— start of Source material —
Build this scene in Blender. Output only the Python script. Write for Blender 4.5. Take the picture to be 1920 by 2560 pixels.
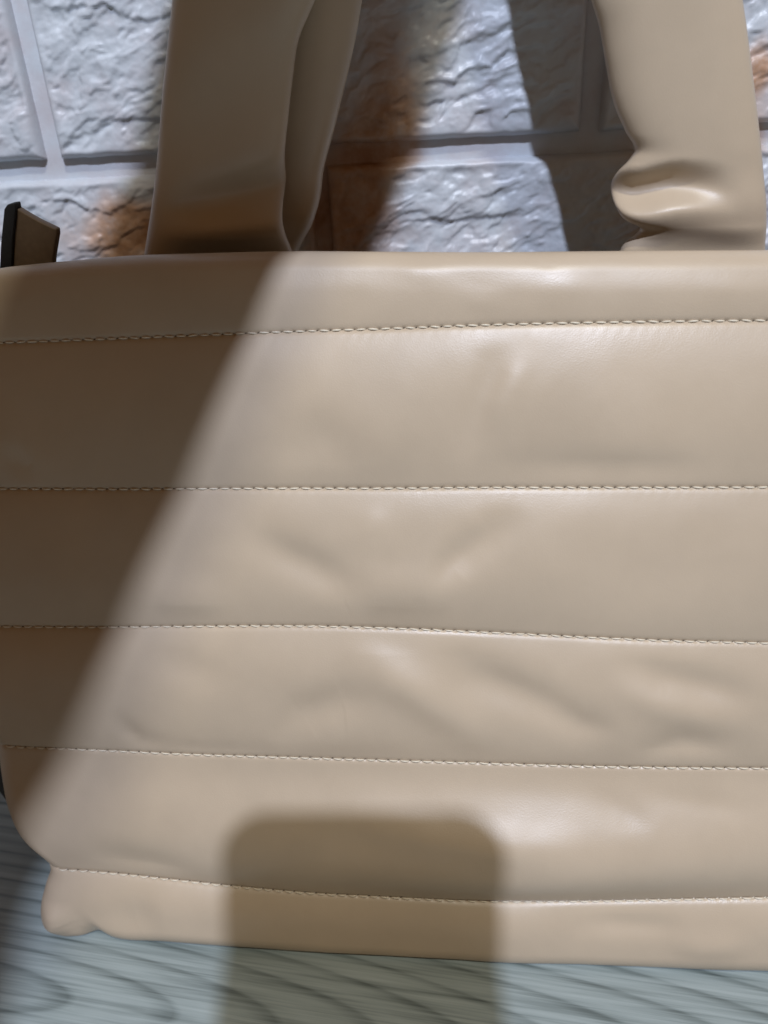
import bpy, math
import numpy as np
from mathutils import Vector, Matrix

for o in list(bpy.data.objects):
    bpy.data.objects.remove(o, do_unlink=True)
SC = bpy.context.scene
COL = SC.collection
R_ = math.radians

# ------------------------------------------------------------------ camera
# geometry of the photograph (solved from the seams and the wall joints)
FPX, S = 1925.0, 0.235
H = 1.053 * S
PITCH, ROLL = R_(28.097), R_(-3.092)
LEAN, YAW, WYAW = R_(18.176), R_(6.283), R_(3.016)
F = np.array([0, math.cos(PITCH), -math.sin(PITCH)])
_X0 = np.array([1.0, 0, 0]); _U0 = np.cross(_X0, F)
CX = _X0 * math.cos(ROLL) + _U0 * math.sin(ROLL)
CU = -_X0 * math.sin(ROLL) + _U0 * math.cos(ROLL)
C = np.array([0, 0, H])

cam_d = bpy.data.cameras.new('camera')
cam = bpy.data.objects.new('camera', cam_d); COL.objects.link(cam)
cam.matrix_world = Matrix(((CX[0], CU[0], -F[0], C[0]), (CX[1], CU[1], -F[1], C[1]),
                           (CX[2], CU[2], -F[2], C[2]), (0, 0, 0, 1)))
cam_d.sensor_fit = 'HORIZONTAL'; cam_d.sensor_width = 5.6
cam_d.lens = 5.6 * FPX / 1920.0
cam_d.clip_start = 0.004; cam_d.clip_end = 50
cam_d.dof.use_dof = True; cam_d.dof.focus_distance = 0.232; cam_d.dof.aperture_fstop = 1.8
SC.camera = cam

# ------------------------------------------------------------------ light
world = bpy.data.worlds.new('World'); SC.world = world; world.use_nodes = True
bg = world.node_tree.nodes['Background']
bg.inputs[0].default_value = (1.0, 0.46, 0.10, 1); bg.inputs[1].default_value = 0.100

LAMP = np.array([0.04, -0.95, 1.50])
ld = bpy.data.lights.new('room_lamp', 'POINT'); ld.energy = 103; ld.color = (0.72, 0.80, 1.0)
ld.shadow_soft_size = 0.023
lo = bpy.data.objects.new('room_lamp', ld); lo.location = LAMP; COL.objects.link(lo)

# added weaker fill light, no visible source, brightens the phone's shadow
fd = bpy.data.lights.new('added_fill', 'POINT'); fd.energy = 41; fd.color = (1.0, 0.97, 0.84); fd.shadow_soft_size = 0.045
fo = bpy.data.objects.new('added_fill', fd); fo.location = LAMP + np.array([0.14, 0.30, 0.23]); COL.objects.link(fo)

vs = SC.view_settings
vs.view_transform = 'Standard'; vs.look = 'None'; vs.exposure = 0; vs.gamma = 1; vs.use_curve_mapping = False
SC.cycles.max_bounces = 4; SC.cycles.diffuse_bounces = 3; SC.cycles.glossy_bounces = 2

# ------------------------------------------------------------------ geometry helpers
ZUP = np.array([0, 0, 1.0])
BU = np.array([math.cos(YAW), -math.sin(YAW), 0])            # along the bag
BN = np.array([math.sin(YAW), math.cos(YAW), 0])             # into the bag
BV = -math.sin(LEAN) * BN - math.cos(LEAN) * ZUP             # down the leaning front
BO = np.cross(BV, BU)
if BO[1] > 0: BO = -BO                                       # out of the front
P0 = C + np.array([0, S, 0])
WU = np.array([math.cos(WYAW), -math.sin(WYAW), 0]); WO = np.array([-math.sin(WYAW), -math.cos(WYAW), 0])
PW = np.array([0, 1.27 * S, 0])

def ray(x, y): return F + CX * (x - 960) / FPX + CU * (1280 - y) / FPX
def hit(x, y, P, n):
    d = ray(x, y); return C + d * (((P - C) @ n) / (d @ n))
def bag_uv(pts):
    o = []
    for x, y in pts:
        q = hit(x, y, P0, BO) - P0; o.append((q @ BU, q @ BV))
    return np.array(o)
def wall_uz(x, y):
    q = hit(x, y, PW, WO); return (q - PW) @ WU, q[2]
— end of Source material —
Exercise goal » Each line from the top of the material through the line containing "R_ = math.radians" should be reproduced exactly; please drop any images.

Task response »
Build this scene in Blender. Output only the Python script. Write for Blender 4.5. Take the picture to be 1920 by 2560 pixels.
import bpy, math
import numpy as np
from mathutils import Vector, Matrix

for o in list(bpy.data.objects):
    bpy.data.objects.remove(o, do_unlink=True)
SC = bpy.context.scene
COL = SC.collection
R_ = math.radians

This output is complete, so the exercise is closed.